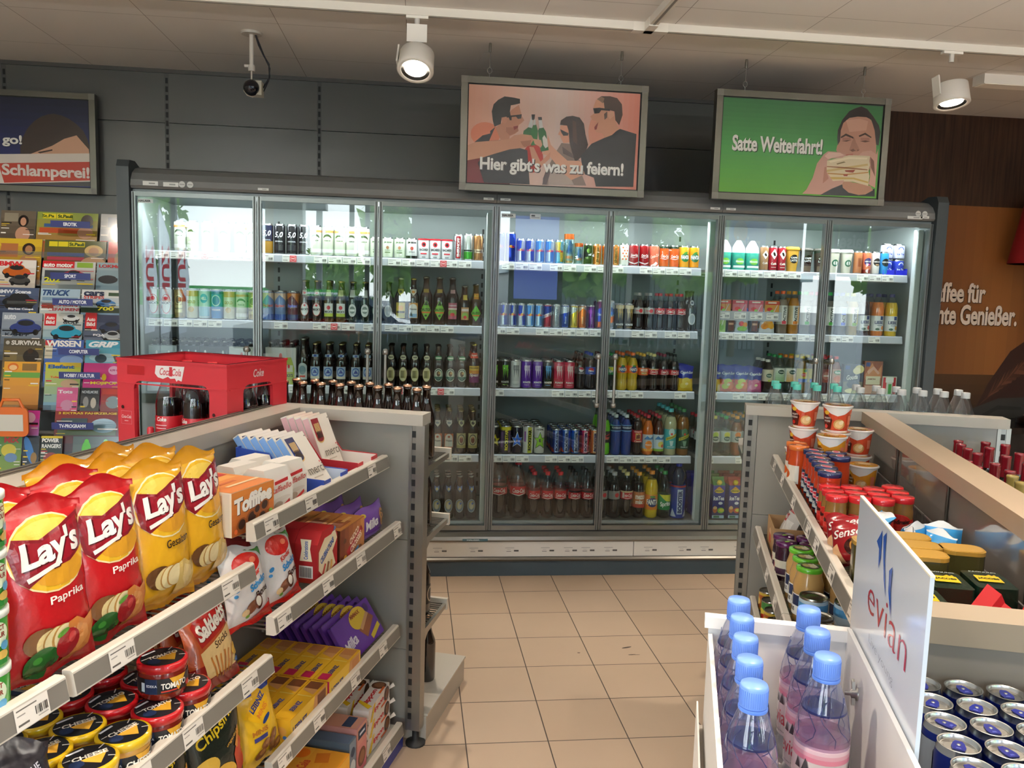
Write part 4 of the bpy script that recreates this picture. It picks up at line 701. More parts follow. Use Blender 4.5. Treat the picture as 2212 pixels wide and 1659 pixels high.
PR['drp']=pet(.0302,.212,CO,'4a1018',.42,.60,A().x('Dr',-.016,0,.016,.016,'e8dcd8',.03).x('Pepper',.012,-.002,.034,.014,'e8dcd8',.03,.2),'dark bottle with maroon label',lab='5a1420')
PR['spri']=pet(.0302,.214,None,'2a8a4a',.42,.62,A().p([(-.03,.022),(.03,.022),(.03,.0),(.0,-.004)],'d8d83a').x('Sprite',0,-.002,.046,.022,'f2f6f0',.03,.1,sh=(.001,-.001,'14603a')),'clear lemonade bottle with green label',lab='1c8a4a',tint='c8d8cc')
PR['fanb']=pet(.031,.218,'c8a820','d8682a',.46,.66,A().e(0,0,.04,.036,'1c3a7c').x('FANTA',0,0,.05,.018,'f6f4ee',.04).e(.0,.02,.02,.01,'3a8a2a'),'yellow fizzy bottle with orange label',lab='e8762a',shape='wave',fill=.86)
PR['mezz']=pet(.0302,.214,CO,'d8a83a',.42,.62,A().x('MEZZO',0,.008,.046,.014,'f0e8dc',.04).x('MIX',0,-.01,.034,.013,'d8c48a',.04),'cola mix bottle with orange label and amber cap',lab='d8642a')
PR['dew']=pet(.0315,.24,'6ac820','1a2a1c',.30,.58,A().r(0,0,.1,.06,'14201a').p([(-.034,-.012),(.034,.016),(.034,.022),(-.034,-.004)],'c8283a').x('dew',.004,-.004,.046,.022,'c83a3a',.04,.3,sh=(.001,-.001,'e8d8b8')).x('Mtn',-.012,.018,.026,.012,'8ad83a',.03,.3),'bright green soda bottle with black label',lab='14201a',fill=.84,shape='wave')
PR['power']=pet(.030,.236,'123a8c','cdd6de',.60,.74,A().r(0,0,.1,.03,'1c2c5a').x('POWERADE',0,.002,.06,.01,'dfe8f0',.03).r(0,-.016,.1,.005,'7ab0e8').r(0,.016,.1,.004,'7ab0e8'),'blue sports drink bottle',lab='16244c',fill=.88,shape='straight')
PR['redl']=pet(.031,.235,'1c0806','b01f2c',.32,.62,A().r(0,.0,.03,.036,'d8b46a').p([(-.012,-.014),(-.01,.012),(-.002,.006),(0,.014),(.01,.01),(.012,-.012)],'6a2018').x('Granini',0,.028,.05,.009,'f0d8c8',.03).x('Cassis',0,-.028,.044,.01,'f0d8c8',.03),'dark juice bottle with red label',lab='b8202c',fill=.84,shape='round')
PR['oran']=pet(.031,.235,'d06a1c','c02a3c',.12,.50,A().r(0,0,.1,.098,'c8d8e4').p([(-.03,.02),(-.01,.042),(.006,.028),(.03,.04),(.03,.02)],'3a78b8').e(0,-.012,.044,.05,'e8862a').x('PFIRSICH',0,-.012,.04,.01,'f4ece0',.03).r(0,-.042,.1,.014,'e8a03a'),'orange ice tea bottle with blue peak label',lab='c8d8e4',fill=.86)
PR['lipt']=pet(.031,.235,'4a1a08','b02438',.12,.50,A().r(0,0,.1,.098,'c8d8e4').p([(-.03,.02),(-.01,.042),(.006,.028),(.03,.04),(.03,.02)],'3a78b8').e(.008,-.008,.036,.034,'e8d86a').e(.018,-.018,.02,.02,'d85a3a').r(0,-.042,.1,.014,'8ab83a'),'brown ice tea bottle with blue peak label',lab='c8d8e4',fill=.86)
PR['schw']=pet(.0368,.275,'b8b890','5abcc0',.14,.56,A().e(0,.04,.036,.05,'c8e4e6',n=9).p([(-.034,-.012),(.034,.016),(.034,.034),(-.034,.006)],'e0cc3a').x('Schweppes',0,.011,.06,.013,'2a5a3a',.02,.3,rot=.4).e(0,.03,.014,.014,'d84a3a').p([(-.012,-.01),(.012,-.01),(.006,-.04),(-.006,-.04)],'c8e4e6').x('BITTER LEMON',0,-.046,.044,.006,'eef4f4',.02),'tall lemonade bottle with turquoise label',lab='4ab0b8',fill=.82,shape='straight')
PR['ging']=pet(.0368,.275,'8a5c28','3a7a4a',.14,.56,A().e(0,.04,.036,.05,'5a8a6a',n=9).p([(-.034,-.012),(.034,.016),(.034,.034),(-.034,.006)],'e0cc3a').x('Schweppes',0,.011,.06,.013,'2a5a3a',.02,.3,rot=.4).e(0,.03,.014,.014,'d84a3a').p([(-.012,-.01),(.012,-.01),(.006,-.04),(-.006,-.04)],'8ab098').x('GINGER ALE',0,-.046,.044,.006,'eef4f4',.02),'tall ginger ale bottle with dark green label',lab='1c4a34',fill=.82,shape='straight')
def volv(c): return A().e(0,.012,.036,.034,c).e(0,-.01,.038,.028,'1c4a3a').x('Volvic',0,-.01,.03,.009,'eef4ee',.03)
PR['volc']=pet(.0325,.235,None,'3ab05a',.34,.62,volv('d8d83a'),'clear water bottle with green cap',lab='c8d8d4',tint='dfe6e6',shape='wave',lm='print')
PR['voly']=pet(.0325,.235,None,'d8d83a',.34,.62,volv('b8d83a'),'clear water bottle with yellow cap',lab='d4dcd8',tint='dfe6e6',shape='wave')
PR['volo']=pet(.0325,.235,'8a4a1c','e8a03a',.34,.62,volv('e88a3a'),'brown tea bottle with orange cap',lab='c8ccc8',fill=.84,shape='wave')
PR['clrr']=pet(.031,.225,None,'c82a3c',.36,.58,volv('d83a4a'),'clear water bottle with red cap',lab='d8dcdc',tint='dfe6e6',shape='wave')
PR['volw']=pet(.0335,.222,None,'3aa05a',.30,.66,A().g(0,0,.07,.08,'8ac08a','f0f4f0',6).e(0,.018,.038,.026,'1c4a3a').x('Volvic',0,.018,.03,.009,'eef4ee',.03),'water bottle with white green label',lab='e8eeea',tint='dfe8e4',shape='wave')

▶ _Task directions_
Repeat the material above in full and exactly, apart from the pictures.

▶ _Output of the task_
Write part 4 of the bpy script that recreates this picture. It picks up at line 701. More parts follow. Use Blender 4.5. Treat the picture as 2212 pixels wide and 1659 pixels high.
PR['drp']=pet(.0302,.212,CO,'4a1018',.42,.60,A().x('Dr',-.016,0,.016,.016,'e8dcd8',.03).x('Pepper',.012,-.002,.034,.014,'e8dcd8',.03,.2),'dark bottle with maroon label',lab='5a1420')
PR['spri']=pet(.0302,.214,None,'2a8a4a',.42,.62,A().p([(-.03,.022),(.03,.022),(.03,.0),(.0,-.004)],'d8d83a').x('Sprite',0,-.002,.046,.022,'f2f6f0',.03,.1,sh=(.001,-.001,'14603a')),'clear lemonade bottle with green label',lab='1c8a4a',tint='c8d8cc')
PR['fanb']=pet(.031,.218,'c8a820','d8682a',.46,.66,A().e(0,0,.04,.036,'1c3a7c').x('FANTA',0,0,.05,.018,'f6f4ee',.04).e(.0,.02,.02,.01,'3a8a2a'),'yellow fizzy bottle with orange label',lab='e8762a',shape='wave',fill=.86)
PR['mezz']=pet(.0302,.214,CO,'d8a83a',.42,.62,A().x('MEZZO',0,.008,.046,.014,'f0e8dc',.04).x('MIX',0,-.01,.034,.013,'d8c48a',.04),'cola mix bottle with orange label and amber cap',lab='d8642a')
PR['dew']=pet(.0315,.24,'6ac820','1a2a1c',.30,.58,A().r(0,0,.1,.06,'14201a').p([(-.034,-.012),(.034,.016),(.034,.022),(-.034,-.004)],'c8283a').x('dew',.004,-.004,.046,.022,'c83a3a',.04,.3,sh=(.001,-.001,'e8d8b8')).x('Mtn',-.012,.018,.026,.012,'8ad83a',.03,.3),'bright green soda bottle with black label',lab='14201a',fill=.84,shape='wave')
PR['power']=pet(.030,.236,'123a8c','cdd6de',.60,.74,A().r(0,0,.1,.03,'1c2c5a').x('POWERADE',0,.002,.06,.01,'dfe8f0',.03).r(0,-.016,.1,.005,'7ab0e8').r(0,.016,.1,.004,'7ab0e8'),'blue sports drink bottle',lab='16244c',fill=.88,shape='straight')
PR['redl']=pet(.031,.235,'1c0806','b01f2c',.32,.62,A().r(0,.0,.03,.036,'d8b46a').p([(-.012,-.014),(-.01,.012),(-.002,.006),(0,.014),(.01,.01),(.012,-.012)],'6a2018').x('Granini',0,.028,.05,.009,'f0d8c8',.03).x('Cassis',0,-.028,.044,.01,'f0d8c8',.03),'dark juice bottle with red label',lab='b8202c',fill=.84,shape='round')
PR['oran']=pet(.031,.235,'d06a1c','c02a3c',.12,.50,A().r(0,0,.1,.098,'c8d8e4').p([(-.03,.02),(-.01,.042),(.006,.028),(.03,.04),(.03,.02)],'3a78b8').e(0,-.012,.044,.05,'e8862a').x('PFIRSICH',0,-.012,.04,.01,'f4ece0',.03).r(0,-.042,.1,.014,'e8a03a'),'orange ice tea bottle with blue peak label',lab='c8d8e4',fill=.86)
PR['lipt']=pet(.031,.235,'4a1a08','b02438',.12,.50,A().r(0,0,.1,.098,'c8d8e4').p([(-.03,.02),(-.01,.042),(.006,.028),(.03,.04),(.03,.02)],'3a78b8').e(.008,-.008,.036,.034,'e8d86a').e(.018,-.018,.02,.02,'d85a3a').r(0,-.042,.1,.014,'8ab83a'),'brown ice tea bottle with blue peak label',lab='c8d8e4',fill=.86)
PR['schw']=pet(.0368,.275,'b8b890','5abcc0',.14,.56,A().e(0,.04,.036,.05,'c8e4e6',n=9).p([(-.034,-.012),(.034,.016),(.034,.034),(-.034,.006)],'e0cc3a').x('Schweppes',0,.011,.06,.013,'2a5a3a',.02,.3,rot=.4).e(0,.03,.014,.014,'d84a3a').p([(-.012,-.01),(.012,-.01),(.006,-.04),(-.006,-.04)],'c8e4e6').x('BITTER LEMON',0,-.046,.044,.006,'eef4f4',.02),'tall lemonade bottle with turquoise label',lab='4ab0b8',fill=.82,shape='straight')
PR['ging']=pet(.0368,.275,'8a5c28','3a7a4a',.14,.56,A().e(0,.04,.036,.05,'5a8a6a',n=9).p([(-.034,-.012),(.034,.016),(.034,.034),(-.034,.006)],'e0cc3a').x('Schweppes',0,.011,.06,.013,'2a5a3a',.02,.3,rot=.4).e(0,.03,.014,.014,'d84a3a').p([(-.012,-.01),(.012,-.01),(.006,-.04),(-.006,-.04)],'8ab098').x('GINGER ALE',0,-.046,.044,.006,'eef4f4',.02),'tall ginger ale bottle with dark green label',lab='1c4a34',fill=.82,shape='straight')
def volv(c): return A().e(0,.012,.036,.034,c).e(0,-.01,.038,.028,'1c4a3a').x('Volvic',0,-.01,.03,.009,'eef4ee',.03)
PR['volc']=pet(.0325,.235,None,'3ab05a',.34,.62,volv('d8d83a'),'clear water bottle with green cap',lab='c8d8d4',tint='dfe6e6',shape='wave',lm='print')
PR['voly']=pet(.0325,.235,None,'d8d83a',.34,.62,volv('b8d83a'),'clear water bottle with yellow cap',lab='d4dcd8',tint='dfe6e6',shape='wave')
PR['volo']=pet(.0325,.235,'8a4a1c','e8a03a',.34,.62,volv('e88a3a'),'brown tea bottle with orange cap',lab='c8ccc8',fill=.84,shape='wave')
PR['clrr']=pet(.031,.225,None,'c82a3c',.36,.58,volv('d83a4a'),'clear water bottle with red cap',lab='d8dcdc',tint='dfe6e6',shape='wave')
PR['volw']=pet(.0335,.222,None,'3aa05a',.30,.66,A().g(0,0,.07,.08,'8ac08a','f0f4f0',6).e(0,.018,.038,.026,'1c4a3a').x('Volvic',0,.018,.03,.009,'eef4ee',.03),'water bottle with white green label',lab='e8eeea',tint='dfe8e4',shape='wave')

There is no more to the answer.